Of course that was the very last thing I wanted to be doing. But it occurred to me that refusing in such circumstances could count as "disobeying an order under fire" and I remembered hearing that the army treats that far more severely than simple disobedience. Just how severely I did not know, but quite frankly I was frightened.

Should a prison riot really have broken out while I was there, I don't know what I would have done. Probably wriggling out in one way or another.

As soon as I got there I asked to be sent back to the normal prison. The officer was quite reasonable. After all, being there instead of the normal prison is considered a kind of preferential treatment, not a punishment, so you can decide you just don't want the favour. He said I could go back, but only after the weekend. Until then, there would be no bus going in or out.
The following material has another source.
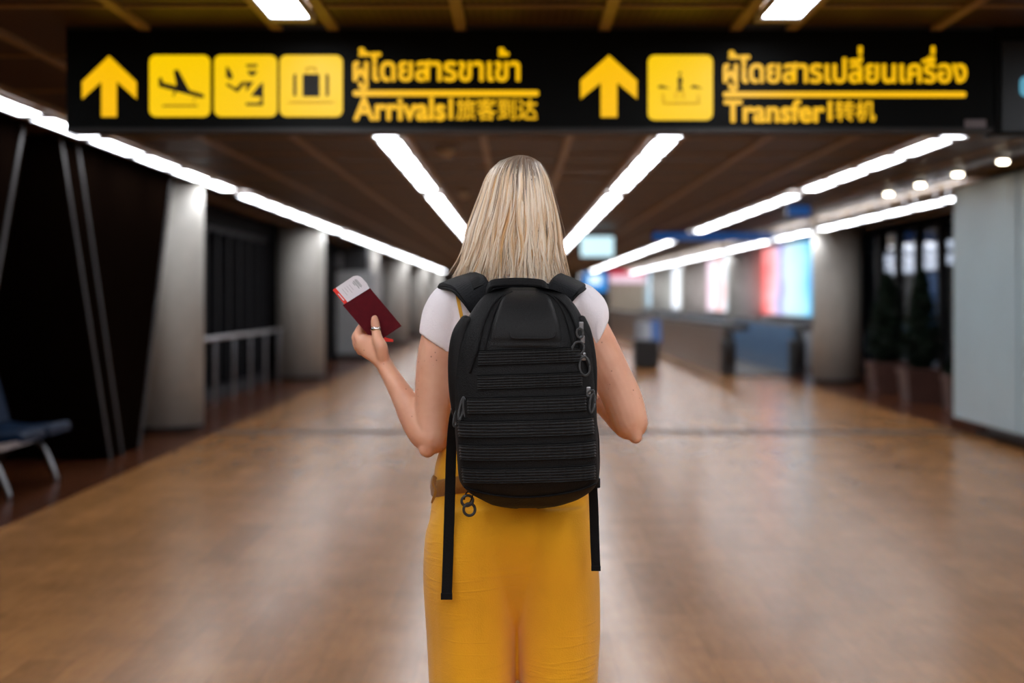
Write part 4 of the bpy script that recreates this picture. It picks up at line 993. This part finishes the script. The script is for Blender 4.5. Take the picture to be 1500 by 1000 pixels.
# long hanging tail straps
ribbon('hanging_strap', [rb(666, 585, 674, 585, 2.99), rb(658, 612, 671, 614, 3.0), rb(653.5, 660, 668.5, 661, 3.015), rb(651.5, 720, 667, 720, 3.02), rb(649, 800, 664.5, 801, 3.015), rb(646.5, 872, 662, 873, 3.01)], .004, M['strap'], pack)
box('strap_end', P(646, 877, 3.014), P(662.5, 869, 3.006), M['strap'], pack)
ribbon('hanging_strap', [rb(861, 698, 874, 697, 3.0), rb(863, 740, 876.5, 740, 3.005), rb(864.5, 790, 878, 790, 3.005), rb(866.5, 831, 879.5, 831, 3.005)], .004, M['strap'], pack)
box('strap_end', P(866, 835, 3.009), P(880, 829, 3.001), M['strap'], pack)
box('strap_buckle', P(863, 713, 2.995), P(879.5, 700, 2.975), M['pack_smooth'], pack, .003)
tube('side_cord', pth([(872, 612, 2.96), (876.5, 640, 2.965), (877.5, 680, 2.97), (876, 702, 2.98)]), .0018, M['strap'], pack, 8, 4)
# zip pulls with cord loops
def pull(sx, sy, D, loops, cord=.0022, toggle=None):
    bm = bmesh.new(); c = P(sx, sy, D-.012); add_box(bm, c-Vector((.0045, .003, .008)), c+Vector((.0045, .003, .008)), .002)
    s = bm_obj('zip_slider', bm, M['gunmetal'], pack)
    for (px, py, rx, rz, rot) in loops:
        bm = bmesh.new(); add_torus(bm, P(px, py, D-.017), rx, rz, cord, rot); bm_obj('cord_loop', bm, M['cord'], s, True)
pull(851.5, 477, 2.868, [(849.5, 487.5, .0065, .0095, .1)])
pull(853.5, 497, 2.872, [(847, 510, .0115, .0135, -.25)])
pull(855, 522, 2.872, [(856.5, 536, .0105, .019, .1)])
pull(862, 572, 2.872, [(867.5, 590, .005, .019, -.12), (865, 576, .008, .005, .6)])
pull(683, 578, 2.872, [(676, 598, .004, .023, -.2), (682, 598, .0045, .02, .12)])
pull(671, 596, 2.9, [(668, 612, .004, .017, -.2)])
tube('cord_puller', pth([(684, 469, 2.905), (676, 474, 2.9), (669, 482, 2.898), (664.5, 488, 2.9)]), [.0022, .0034, .0034, .0028], M['strap'], pack, 8, 4)
rc = tube('cord_tail', pth([(690, 716, 2.9), (683, 722, 2.9), (680, 731, 2.9)]), .0016, M['strap'], pack, 6, 4)
for (px, py, rx, rz) in ((684.5, 733, .0115, .0105), (687.5, 746, .0115, .0125)):
    bm = bmesh.new(); add_torus(bm, P(px, py, 2.9), rx, rz, .003, .3); bm_obj('ring', bm, M['rubber'], rc, True)
tube('cord_tail', pth([(694, 716, 2.9), (692, 727, 2.9), (687, 738, 2.9)]), .0014, M['strap'], pack, 6, 4)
There was a public phone, and I immediately called my friends and asked them to do everything they could to make sure I would get out of there. I decided that if I am not sent back after the weekend, I would go on a hunger strike. But in the meantime, I did agree to work in the Ofer warehouse.

The work in itself was not terrible, just sorting out some odds and ends. But I knew that I was helping the staff in the place where Palestinians are taken when the army raids their homes.

I could not see any of the Palestinian prisoners, but I knew they were there behind the high inner wall and the barbed wire. It was a very wretched weekend, even though nothing special happened and in the end the bus did arrive and took me back.

In the balance, this was a very strengthening experience. Until then my refusal was mainly a rational act. I am against the occupation; of course I refuse to serve the occupation. During that weekend it became a very emotional issue, a face-to-face confrontation with something utterly disgusting that I totally rejected. It makes me more determined to go on with this.

For how long? I don't know. I know I could get out whenever I want. Just say that I want to see the Kaban, and they will be overjoyed, fall over their themselves to get rid of me as quickly as possible. I saw it with other refusers who took the decision. But why should I make it easier for them?

This week I am again taking a few days off. It doesn't matter whether I go to prison for refusal or AWOL. I will get a bit of rest, and also participate in Bil'in this Friday, marking a year to its anti-Wall struggle (Jan. 19). Then I will go back to the Induction Centre and the game will go on.

What I would like best of all is the kind of discharge paper which The Five got after their court martial, after two years in the military and civilian prisons. You know, their discharge paper stated that they are Forbidden to Serve in the Army. Yes, totally forbidden to ever set foot again inside the army. The army thinks of them as a danger, a threat, and it has put it in writing.

This is the testimonial I would like, the kind of document I would frame and put on the wall and boast of to my grandchildren.

I am not sure I will get something like that. But even if in the end it will be just a psychiatric discharge from the Kaban, there is nothing shameful about that. Nothing at all!